Lloyds adopts tough line on interest-only mortgages
Published
02nd Jun 2011
Homeowners wanting an interest-only mortgage at Britain’s largest bank must now prove they have substantial savings to pay off their loan.
Borrowers at Lloyds Banking Group, which includes Halifax and Cheltenham & Gloucester, are already restricted to borrowing up to 75 pc of the value of their home if they only want to pay the interest, but not the capital they owe, on their loan.
Now the bank is demanding evidence of specific types of repayment plans such as an endowment, Isas, pension, savings account or sale of an unmortgaged property.
In each case, borrowers must present the investment paperwork before a mortgage offer is given.
The bank will also make strict calculations on how much of the investment can be used to repay the mortgage.

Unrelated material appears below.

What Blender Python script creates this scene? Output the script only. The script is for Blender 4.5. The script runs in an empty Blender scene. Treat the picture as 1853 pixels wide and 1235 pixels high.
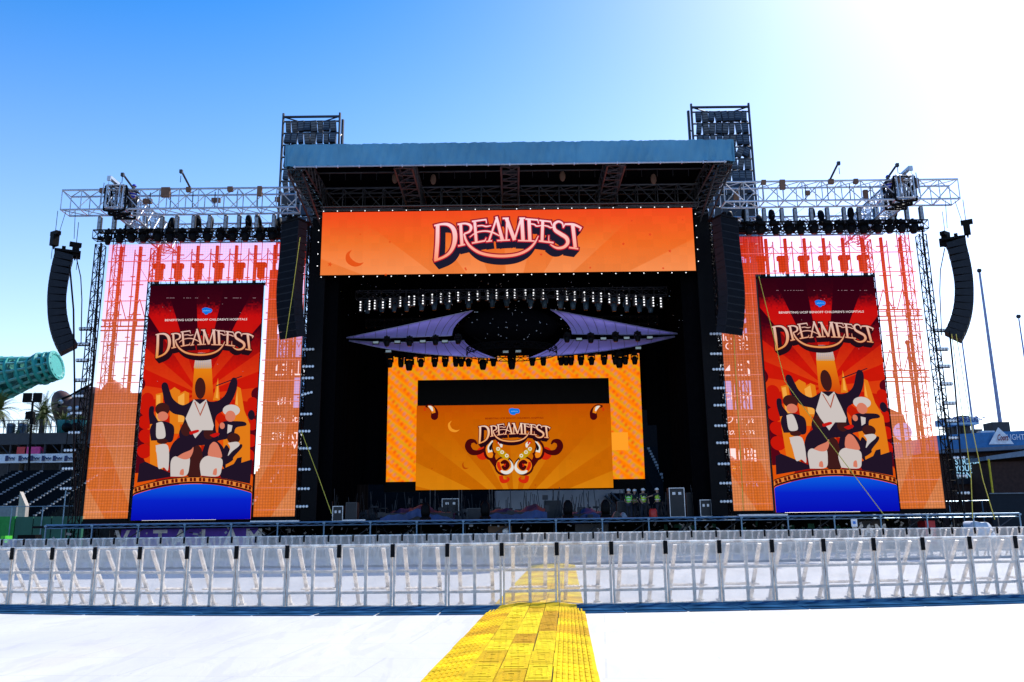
import bpy, bmesh, math, random
from mathutils import Vector, Matrix
random.seed(7)
rad = math.radians
C = bpy.context.scene.collection
SC = bpy.context.scene
# ---------------------------------------------------------------- camera, sky, sun, exposure
FPX, CX, CY = 1531.0, 926.5, 617.5          # focal length and centre of the photograph in its own pixels
EYE = Vector((0, 0, 1.36))
CAMROT = Matrix.Rotation(rad(90 + 12.55), 3, 'X') @ Matrix.Rotation(rad(-0.71), 3, 'Z')
cam = bpy.data.cameras.new('camera')
cam.sensor_width = 36.0
cam.lens = 36.0 * FPX / 1853.0
cam.clip_start = 0.05
cam.clip_end = 6000
co = bpy.data.objects.new('camera', cam)
C.objects.link(co)
co.matrix_world = Matrix.Translation(EYE) @ CAMROT.to_4x4()
SC.camera = co
SUN_EL, SUN_AZ = 46.0, 40.0                 # degrees; azimuth to the right of straight ahead (+Y)
EXPO = 0.45
w = bpy.data.worlds.new('World')
SC.world = w
w.use_nodes = True
wn = w.node_tree
bg = wn.nodes['Background']
sky = wn.nodes.new('ShaderNodeTexSky')
sky.sky_type = 'NISHITA'
sky.sun_disc = False
sky.sun_elevation = rad(SUN_EL)
sky.sun_rotation = rad(SUN_AZ)
sky.altitude = 0
sky.air_density = 1.1
sky.dust_density = .9
sky.ozone_density = 1.6
hs = wn.nodes.new('ShaderNodeHueSaturation')
wtc = wn.nodes.new('ShaderNodeTexCoord'); wsp = wn.nodes.new('ShaderNodeSeparateXYZ')
wn.links.new(wtc.outputs['Generated'], wsp.inputs[0])
for sock, lo, hi in (('Saturation', .72, 1.62), ('Value', 1.32, .98)):     # clear deep sky overhead, milky air near the horizon
    mr = wn.nodes.new('ShaderNodeMapRange'); mr.inputs[1].default_value = .05; mr.inputs[2].default_value = .58
    mr.inputs[3].default_value = lo; mr.inputs[4].default_value = hi
    wn.links.new(wsp.outputs['Z'], mr.inputs[0]); wn.links.new(mr.outputs[0], hs.inputs[sock])
wn.links.new(sky.outputs[0], hs.inputs['Color'])
tint = wn.nodes.new('ShaderNodeVectorMath'); tint.operation = 'MULTIPLY'
tint.inputs[1].default_value = (.94, .975, 1.10)      # the camera's rendering of sky blue
wn.links.new(hs.outputs[0], tint.inputs[0])
wn.links.new(tint.outputs[0], bg.inputs[0])
bg.inputs[1].default_value = 0.148
sun = bpy.data.lights.new('sun', 'SUN')
sun.energy = 4.2
sun.angle = rad(0.53)
sun.color = (1.0, 0.95, 0.88)
so = bpy.data.objects.new('sun', sun)
C.objects.link(so)
sd = Vector((math.sin(rad(SUN_AZ)) * math.cos(rad(SUN_EL)), math.cos(rad(SUN_AZ)) * math.cos(rad(SUN_EL)), math.sin(rad(SUN_EL))))
so.rotation_euler = sd.to_track_quat('Z', 'Y').to_euler()
so.location = sd * 90
vs = SC.view_settings
vs.view_transform = 'Standard'
vs.look = 'None'
vs.gamma = 1
vs.exposure = EXPO

def W(px, py, D):
    """the place at depth D metres that the photograph shows at pixel px, py"""
    d = CAMROT @ Vector(((px - CX) / FPX, -(py - CY) / FPX, -1.0))
    return EYE + d * (D / d.y)

# ---------------------------------------------------------------- materials
def lin(c):
    c = c / 255.0
    return c / 12.92 if c <= 0.04045 else ((c + 0.055) / 1.055) ** 2.4
def L(rgb):
    return (lin(rgb[0]), lin(rgb[1]), lin(rgb[2]), 1.0)
_m = {}
def mat(name, col, rough=0.6, metal=0.0, vary=0.12, scale=3.0, bump=0.0, spec=0.4):
    if name in _m: return _m[name]
    m = bpy.data.materials.new(name); m.use_nodes = True
    n = m.node_tree.nodes; l = m.node_tree.links
    b = n['Principled BSDF']
    b.inputs['Roughness'].default_value = rough
    b.inputs['Metallic'].default_value = metal
    b.inputs['Specular IOR Level'].default_value = spec
    tc = n.new('ShaderNodeTexCoord'); nz = n.new('ShaderNodeTexNoise')
    nz.inputs['Scale'].default_value = scale; nz.inputs['Detail'].default_value = 6
    l.new(tc.outputs['Object'], nz.inputs['Vector'])
    mx = n.new('ShaderNodeMix'); mx.data_type = 'RGBA'
    a = [max(0, c * (1 - vary)) for c in col]; c2 = [min(1, c * (1 + vary)) for c in col]
    mx.inputs['A'].default_value = (*a, 1); mx.inputs['B'].default_value = (*c2, 1)
    rp = n.new('ShaderNodeMapRange'); rp.inputs['From Min'].default_value = 0.35; rp.inputs['From Max'].default_value = 0.65
    l.new(nz.outputs['Fac'], rp.inputs['Value']); l.new(rp.outputs[0], mx.inputs['Factor'])
    l.new(mx.outputs['Result'], b.inputs['Base Color'])
    if bump:
        bp = n.new('ShaderNodeBump'); bp.inputs['Strength'].default_value = bump
        l.new(nz.outputs['Fac'], bp.inputs['Height']); l.new(bp.outputs[0], b.inputs['Normal'])
    _m[name] = m
    return m
def emat(name, rgb, grain=0.0, k=1.0):
    """a lit LED surface showing the sRGB colour rgb"""
    if name in _m: return _m[name]
    m = bpy.data.materials.new(name); m.use_nodes = True
    n = m.node_tree.nodes; l = m.node_tree.links
    n.remove(n['Principled BSDF'])
    e = n.new('ShaderNodeEmission'); e.inputs[0].default_value = L(rgb); e.inputs[1].default_value = k / 2 ** EXPO
    l.new(e.outputs[0], n['Material Output'].inputs[0])
    m.cycles.emission_sampling = 'NONE'
    _m[name] = m
    return m
def egrad(name, top, bot, mid=None):
    m = emat(name, top)
    if len(m.node_tree.nodes) > 2: return m
    n = m.node_tree.nodes; l = m.node_tree.links
    tc = n.new('ShaderNodeTexCoord'); sp = n.new('ShaderNodeSeparateXYZ'); r = n.new('ShaderNodeValToRGB')
    l.new(tc.outputs['Generated'], sp.inputs[0]); l.new(sp.outputs['Z'], r.inputs[0]); l.new(r.outputs[0], n['Emission'].inputs[0])
    r.color_ramp.elements[0].color = L(bot); r.color_ramp.elements[1].color = L(top)
    if mid:
        e = r.color_ramp.elements.new(mid[0]); e.color = L(mid[1])
    return m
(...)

For example, if someone plans to pay off their mortgage using a pension, the bank will only take into account 25 pc of the projected fund value, because that is the most they can take as a tax-free lump sum.
Melanie Bien, of broker Private Finance, says: ‘Something as simple as planned lump sum overpayments would not be acceptable, even though this is a perfectly reasonable method of overpayment.’
Proceeds from the sale of a business, mortgaged property or an inheritance are also not accepted by the bank.
A spokeswoman for Lloyds says the bank wants to ‘continue to lend responsibly’.